FINANCE firms in Jersey can now be fined up to £4 million if they breach anti-money-laundering and anti-terrorism rules following the introduction of new laws yesterday.

The Jersey Financial Services Commission, which is responsible for regulating the standards of business in the Island, now has the power to fine regulated businesses millions of pounds for ‘significant and material breaches’ of its codes of practice, including its anti-money-laundering and financing of terrorism handbook.

Breaches could also include the failure to conduct business with integrity, allowing or failing to manage conflicts of interest, failure to act with due skill, care and diligence, failing to meet the standards of the Island’s regulatory framework and failing to keep adequate and orderly records.

The new penalty tariffs are intended not only to serve as a deterrent for regulatory breaches but also to help reduce fee increases for regulated businesses, which the JFSC says are currently carrying the cost of dealing with entities which are non-compliant.

Despite the £4 million fine ceiling, businesses can only be fined up to a limit of either eight or six per cent of their income, depending on the type of the breach they have committed.

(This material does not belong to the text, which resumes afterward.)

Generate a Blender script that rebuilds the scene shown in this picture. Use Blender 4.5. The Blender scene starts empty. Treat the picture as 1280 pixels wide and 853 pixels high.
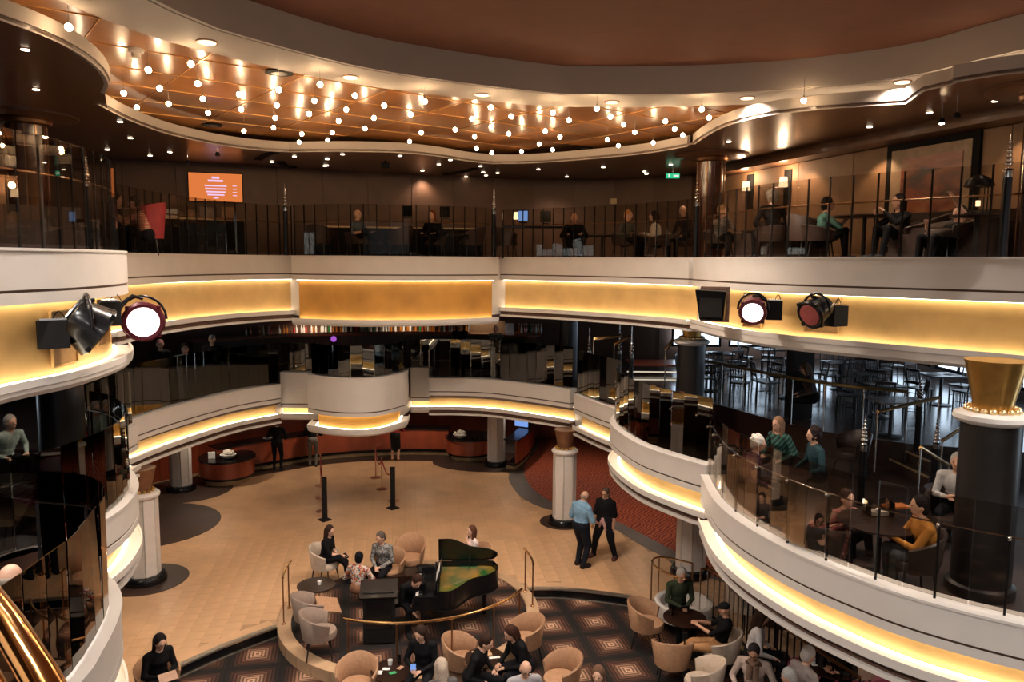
import bpy, bmesh, math, random
import numpy as np
from mathutils import Vector, Matrix, Quaternion
from mathutils.geometry import tessellate_polygon, convex_hull_2d
PI = math.pi
random.seed(7)
S = bpy.context.scene
COL = S.collection
# ------------------------------------------------------------------ camera
F = 950.0; PITCH = math.radians(6.0); ROLL = 0.0073; EYE = Vector((0, 0, 6.8))
_cd = bpy.data.cameras.new('camera'); CAM = bpy.data.objects.new('camera', _cd); COL.objects.link(CAM)
_cd.sensor_width = 36.0; _cd.lens = F / 1280 * 36.0; _cd.clip_start = 0.05; _cd.clip_end = 200
CAM.matrix_world = Matrix.Translation(EYE) @ Matrix.Rotation(PI/2 - PITCH, 4, 'X') @ Matrix.Rotation(ROLL, 4, 'Z')
S.camera = CAM
# ------------------------------------------------------------------ world, exposure
S.view_settings.view_transform = 'Standard'; S.view_settings.look = 'None'; S.view_settings.gamma = 1
S.view_settings.use_curve_mapping = False; S.view_settings.exposure = 0.0
W = bpy.data.worlds.new('world'); S.world = W; W.use_nodes = True
W.node_tree.nodes['Background'].inputs[0].default_value = (0.9, 0.75, 0.65, 1)
W.node_tree.nodes['Background'].inputs[1].default_value = 0.02
# ------------------------------------------------------------------ unprojection of measured points
def ray(px, py):
    x = (px - 640) / F; y = -(py - 426.5) / F
    c, s = math.cos(ROLL), math.sin(ROLL)
    x, y = x*c - y*s, x*s + y*c
    cp, sp = math.cos(PITCH), math.sin(PITCH)
    return Vector((x, cp + y*sp, -sp + y*cp))
def pz(px, py, z):
    r = ray(px, py); return EYE + r * ((z - EYE.z) / r.z)
def py_(px, py, Y):
    r = ray(px, py); return EYE + r * (Y / r.y)
def P2(pts, z):
    return [tuple(pz(x, y, z)[:2]) for x, y in pts]
# ------------------------------------------------------------------ lamps
def spot(name, loc, energy, color=(1, .8, .62), size=math.radians(120), blend=.6, rad=.12, rot=None):
    l = bpy.data.lights.new(name, 'SPOT'); l.energy = energy; l.color = color; l.spot_size = size
    l.spot_blend = blend; l.shadow_soft_size = rad
    o = bpy.data.objects.new(name, l); o.location = loc
    if rot: o.rotation_euler = rot
    COL.objects.link(o); return o
def area(name, loc, energy, sx, sy, color=(1, .8, .62), rot=(0, 0, 0)):
    l = bpy.data.lights.new(name, 'AREA'); l.energy = energy; l.color = color; l.shape = 'RECTANGLE'; l.size = sx; l.size_y = sy
    o = bpy.data.objects.new(name, l); o.location = loc; o.rotation_euler = rot
    COL.objects.link(o); return o
RING_LIGHTS = [(259, 52), (438, 96), (603, 118), (765, 127), (934, 122), (1128, 102)]
ring_spots = [tuple(pz(x, y, 9.5)[:2]) for x, y in RING_LIGHTS]
ring_hidden = [(7.6, 7.6), (7.3, 4.2), (5.2, 1.2), (2, 0.2), (-1.4, 1.0), (-3.9, 3.4), (-4.6, 6.0)]
for k, (x, y) in enumerate(ring_spots + ring_hidden):
    spot('ring_lamp', (x, y, 9.46), 880 if k < 6 else 1150, (1, .84, .70) if k < 6 else (1, .92, .85), math.radians(150), .7, .12)
# lamps under the decks (recessed downlights; last few middle ones added to brighten the dark lounges)
for x, y in [(-8.5, 18), (-8.8, 22), (-6, 24.2), (-3, 25), (0, 25), (3, 24), (3.6, 20), (6.5, 17), (8, 13), (5.5, 9), (-7.5, 12), (7.5, 21)]:
    spot('ground_lamp', (x, y, 2.42), 95, (1, .78, .58), math.radians(140), .8, .08)
for x, y in [(-8.5, 19), (-5.5, 22.6), (-1, 24), (4, 22), (5.0, 14.0), (7, 10), (-8, 12), (4.7, 9.3), (5.6, 11.6), (-6.3, 9.6)]:
    spot('middle_lamp', (x, y, 5.36), 30, (1, .78, .6), math.radians(140), .8, .08)
for x, y in [(-8.5, 16.5), (-6.5, 20.2), (-2.5, 21.6), (1.2, 22), (4.4, 19.5), (6.6, 14.8), (7.7, 11.6), (-9.5, 12.5)]:
    spot('top_lamp', (x, y, 9.1), 50, (1, .72, .5), math.radians(130), .8, .08)
area('dining_daylight', (12.6, 17, 4.6), 80, 9, 1.2, (.72, .88, 1), (0, math.radians(90), 0))
area('rear_fill', (0, -4.6, 6.2), 110, 16, 5, (.80, .90, 1), (math.radians(90), 0, 0))  # unseen fill added behind the viewer to whiten the balcony fronts, no window there
area('stair_daylight', (12.4, 9, 4.9), 60, 4, 1.4, (.72, .88, 1), (0, math.radians(90), 0))
area('left_daylight', (-12.6, 14, 4.6), 90, 6, 1.4, (.75, .88, 1), (0, math.radians(-90), 0))
# ------------------------------------------------------------------ materials
MATS = {}
def mat(name, color, rough=.5, metal=0.0, noise=.12, scale=8.0, bump=0.0, emit=None, spec=.5, coat=0.0, stretch=None):
    if name in MATS: return MATS[name]
    m = bpy.data.materials.new(name); m.use_nodes = True; nt = m.node_tree; N = nt.nodes; L = nt.links
    b = N['Principled BSDF']
    b.inputs['Roughness'].default_value = rough; b.inputs['Metallic'].default_value = metal
    b.inputs['Specular IOR Level'].default_value = spec
    if coat: b.inputs['Coat Weight'].default_value = coat; b.inputs['Coat Roughness'].default_value = .08
    tc = N.new('ShaderNodeTexCoord'); src = tc.outputs['Object']
    if stretch:
        mp = N.new('ShaderNodeMapping'); mp.inputs['Scale'].default_value = stretch; L.new(src, mp.inputs[0]); src = mp.outputs[0]
    t = N.new('ShaderNodeTexNoise'); t.inputs['Scale'].default_value = scale; t.inputs['Detail'].default_value = 3
    L.new(src, t.inputs['Vector'])
    mr = N.new('ShaderNodeMapRange'); mr.inputs['From Min'].default_value = .3; mr.inputs['From Max'].default_value = .7
    mr.inputs['To Min'].default_value = 1 - noise; mr.inputs['To Max'].default_value = 1 + noise
    L.new(t.outputs['Fac'], mr.inputs['Value'])
    mx = N.new('ShaderNodeVectorMath'); mx.operation = 'SCALE'; mx.inputs[0].default_value = color[:3]
    L.new(mr.outputs[0], mx.inputs['Scale']); L.new(mx.outputs[0], b.inputs['Base Color'])
    if bump:
        bp = N.new('ShaderNodeBump'); bp.inputs['Strength'].default_value = bump; bp.inputs['Distance'].default_value = .01
        L.new(t.outputs['Fac'], bp.inputs['Height']); L.new(bp.outputs[0], b.inputs['Normal'])
    if emit:
        b.inputs['Emission Color'].default_value = (*emit[0], 1); b.inputs['Emission Strength'].default_value = emit[1]
    MATS[name] = m; return m
def glass(name, alpha=.55, ior=1.6, rough=0.0, film=None, refl=1.0):
    m = bpy.data.materials.new(name); m.use_nodes = True; nt = m.node_tree; N = nt.nodes; L = nt.links
    N.remove(N['Principled BSDF']); out = N['Material Output']
    tr = N.new('ShaderNodeBsdfTransparent'); tr.inputs[0].default_value = (*[alpha*c for c in (film or (1, .97, .93))], 1)
    gl = N.new('ShaderNodeBsdfGlossy'); gl.inputs['Roughness'].default_value = rough; gl.inputs[0].default_value = (1, .96, .9, 1)
    fr = N.new('ShaderNodeFresnel'); fr.inputs[0].default_value = ior
    mu = N.new('ShaderNodeMath'); mu.operation = 'MULTIPLY'; mu.inputs[1].default_value = refl; L.new(fr.outputs[0], mu.inputs[0])
    mx = N.new('ShaderNodeMixShader'); L.new(mu.outputs[0], mx.inputs[0]); L.new(tr.outputs[0], mx.inputs[1]); L.new(gl.outputs[0], mx.inputs[2])
    L.new(mx.outputs[0], out.inputs[0]); MATS[name] = m; return m
def emis(name, color, strength):
    m = bpy.data.materials.new(name); m.use_nodes = True; nt = m.node_tree; N = nt.nodes; L = nt.links
    N.remove(N['Principled BSDF']); e = N.new('ShaderNodeEmission'); e.inputs[0].default_value = (*color, 1); e.inputs[1].default_value = strength
    L.new(e.outputs[0], N['Material Output'].inputs[0]); MATS[name] = m; return m
M_white = mat('white_lacquer', (.60, .565, .53), .45, 0, .03, 3)
M_ring = mat('ring_plaster', (.47, .405, .35), .7, 0, .03, 2)
M_gold = mat('gold_leaf_panel', (.60, .37, .13), .6, .05, .10, 2.5, .1)
M_gold2 = mat('deep_gold_panel', (.52, .25, .045), .6, .08, .18, 1.6, .1)
M_groove = mat('groove_bronze', (.08, .045, .03), .4, .4)
M_vent = mat('vent_bronze', (.16, .09, .065), .45, .4, .25, 20)
M_led = emis('led_strip', (1, .86, .64), 12.0)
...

JFSC director-general John Harris said: ‘The introduction of financial penalties strengthens the sanctions that the Jersey Financial Services Commission can impose to deal with significant and material breaches of our codes of practice.

‘This will bring us into line with similar powers exercised by counterpart regulators around the world.

‘We will exercise such powers in a reasonable and proportionate manner with the aim of protecting consumers, the reputation of Jersey’s finance industry, and deterring and preventing financial crime.

‘A credible regulator needs appropriate sanctions.’

The JFSC’s new powers were brought into effect by the Financial Services Commission ( Amendment No. 6) (Jersey) Law 2015, which came into force in March, and the Financial Services Commission (Financial Penalties) (Jersey) Order 2015, which sets the financial penalty tariff and came into force yesterday.

The process the JFSC will use to deal with financial penalty cases can be found by searching ‘regulatory sanctions’ on their website.